Der Satz verrät Stolz, aber keine Großspurigkeit. Mit 16 brach Lingohr die Schule ab und begann eine Lehre zum Handelskaufmann. Ihn faszinierten die Computer des Handelskonzerns, damals noch haushohe Ungetüme, die man mit Lochkarten füttern musste. Lingohr brachte sich selbst das Programmieren bei. In seiner Freizeit las er Börsen-Ratgeber. Noch heute übernimmt seine weitgehend selbst geschriebene Software die Vorauswahl der Aktien, die in seine Depots kommen.

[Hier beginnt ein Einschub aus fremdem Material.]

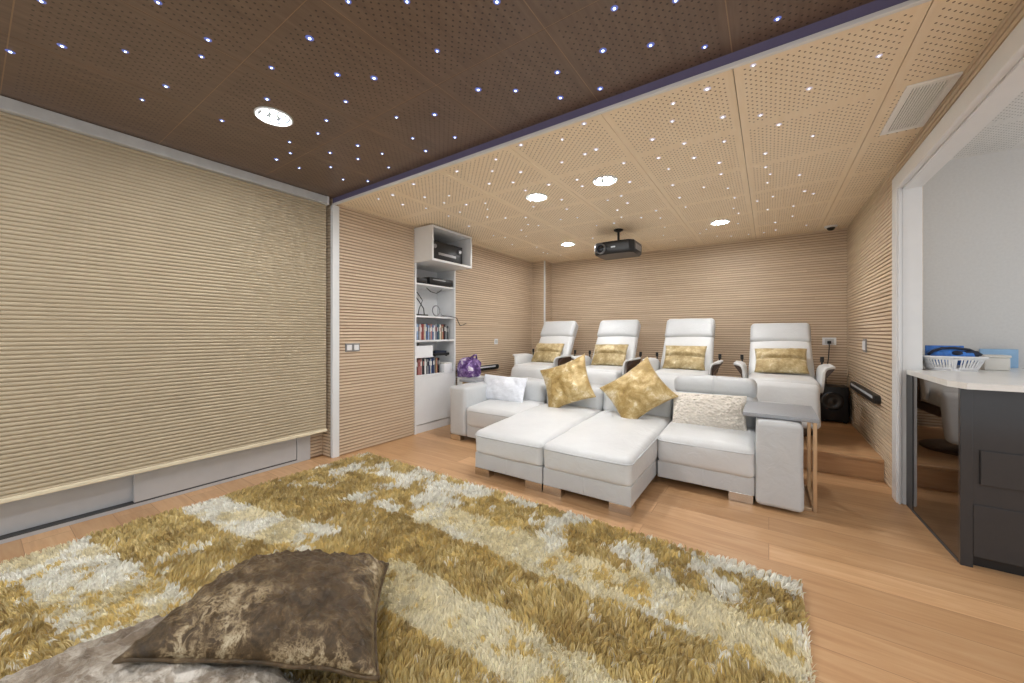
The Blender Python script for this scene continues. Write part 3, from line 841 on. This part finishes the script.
# ------------------------------------------------------------------ sofa
sofa = thing('sectional_sofa', 'white leather sectional sofa with two long chaise seats on the wood floor', 'sofa', (-1.4, 3.4, 0))
L1, L2 = M['leather'], M['leather2']
def part(mb, name, mat, par, sm=True):
    return mb.build(name, mat, par, sm)
def ss(*a, **k):
    return softbox(*a, **k)
# arms
part(ss((-.075, 3.08, .022), (.188, 4.02, .597), .03, 10, (.012, .012, .012), .004, 5, 1), 'arm', L2, sofa)
part(ss((-2.985, 3.10, .058), (-2.745, 4.02, .60), .035, 10, (.012, .012, .012), .004, 5, 2), 'arm', L2, sofa)
def seat(x0, x1, y0, seed, ztop=.425, zf=None, long=False):
    def sh(x, y, z):
        return (x, y, z)
    zc = ztop
    def slope(px, py, pz):
        # the front of the seat lies lower than the back
        L = (3.74 - y0) / 2
        t = (L - py) / (2 * L)
        hz = (zc - .178) / 2
        pz -= (.055 if long else .03) * max(0, t) ** 1.5 * min(1, max(0, (pz + hz) / (2 * hz)))
        return (px, py, pz)
    o = part(ss((x0, y0, .178), (x1, 3.74, zc), .045, 12, (.008, .016, .020), .0065, 4.5, seed, slope), 'chaise_seat' if long else 'seat_cushion', L1, sofa)
    # welt seam along the top edge
    hx, hy, hz = (x1 - x0) / 2, (3.74 - y0) / 2, (zc - .178) / 2
    cx_, cy_, cz_ = (x0 + x1) / 2, (3.74 + y0) / 2, (zc + .178) / 2
    pts = []
    def at(px, py, nx, ny):
        pz = hz - .045
        u, v_, w_ = px / hx, py / hy, pz / hz
        px += nx * .008 * max(0, 1 - v_ ** 2) * max(0, 1 - w_ ** 2); py += ny * .016 * max(0, 1 - u ** 2) * max(0, 1 - w_ ** 2)
        px, py, pz = slope(px, py, pz)
        pts.append((px + cx_ + nx * .001, py + cy_ + ny * .001, pz + cz_))
    r = .045
    for q in np.linspace(hy * .9, -hy + r, 16): at(-hx, q, -1, 0)
    for a in np.linspace(PI, 1.5 * PI, 6)[1:-1]: at(-hx + r + r * math.cos(a), -hy + r + r * math.sin(a), math.cos(a), math.sin(a))
    for q in np.linspace(-hx + r, hx - r, 16): at(q, -hy, 0, -1)
    for a in np.linspace(1.5 * PI, 2 * PI, 6)[1:-1]: at(hx - r + r * math.cos(a), -hy + r + r * math.sin(a), math.cos(a), math.sin(a))
    for q in np.linspace(-hy + r, hy * .9, 16): at(hx, q, 1, 0)
    MB().tube(pts, .0055, 6).build('piping', L2, o, True)
    return o
seat(-2.742, -2.072, 3.10, 11); seat(-.732, -.078, 3.09, 14)
seat(-2.068, -1.408, 2.445, 12, .425, long=True); seat(-1.402, -.738, 2.445, 13, .425, long=True)
# bases
for x0, x1, y0 in ((-2.74, -2.075, 3.12), (-.73, -.08, 3.11), (-2.064, -1.410, 2.457), (-1.400, -.742, 2.457)):
    bb = part(ss((x0, y0, .06), (x1, 3.98, .190), .008, 6, (0, .003, 0), .0015, 5, x0), 'base', L2, sofa)
    xm = (x0 + x1) / 2
    MB().tube([(xm, y0 - .0025, .062), (xm, y0 - .0035, .12), (xm, y0 - .0015, .186)], .002, 6).build('seam', L2, bb, True)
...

„Unsere Software filtert einmal wöchentlich die Märkte, untersucht mehrere Tausend Aktien auf bis zu elf verschiedene Kennziffern; darunter sind keine besonderen oder gar geheimnisvollen. Ich brauche auch keine komplexen Algorithmen; die vier Grundrechenarten genügen“, sagt er. Die rund 8000 liquide gehandelten Aktien teilt die Software dann in Kategorien von 1 bis 100 ein; 1 sind die billigsten, 100 die teuersten Papiere. Aktien der Kategorie 1 bis 20 kauft er, die aus dem zweiten Fünftel behält er; alle anderen verkauft er.

Kleine Mengen Gold

Wie seine Frankfurter Kollegen von FPM ist Lingohr Aktienmann. Man müsse Aktien haben. Man sollte eine selbst genutzte Immobilie haben. Aber keine waghalsig finanzierte zur Kapitalanlage. Man brauche keinen Wald und keinen Acker, „es sei denn, Sie möchten aussteigen und mit ihren Nachbarn Kartoffeln gegen Tierfelle tauschen“. Langfristig glaubt er an das Wachstum der Schwellenländer, an gute Geschäfte für westliche Exportunternehmen. Aktuell seien Anleger „unfassbar pessimistisch“ – für wertorientierte Aktionäre wie ihn signalisiert dies Kaufgelegenheiten. Und was hält der Aktienmann von Gold? „In der letzten Gold-Hausse, vor 30 Jahren, habe ich gesagt, Gold sei nur etwas für alte Männer und Psychopathen. Heute bin ich selber alt.“ Und Gold? Er mischt es seinen Kunden „nur äußerst sparsam ins Depot. Alt sein heißt ja nicht unbedingt weise“, sagt er. Geldmanager lernen eben lebenslang dazu.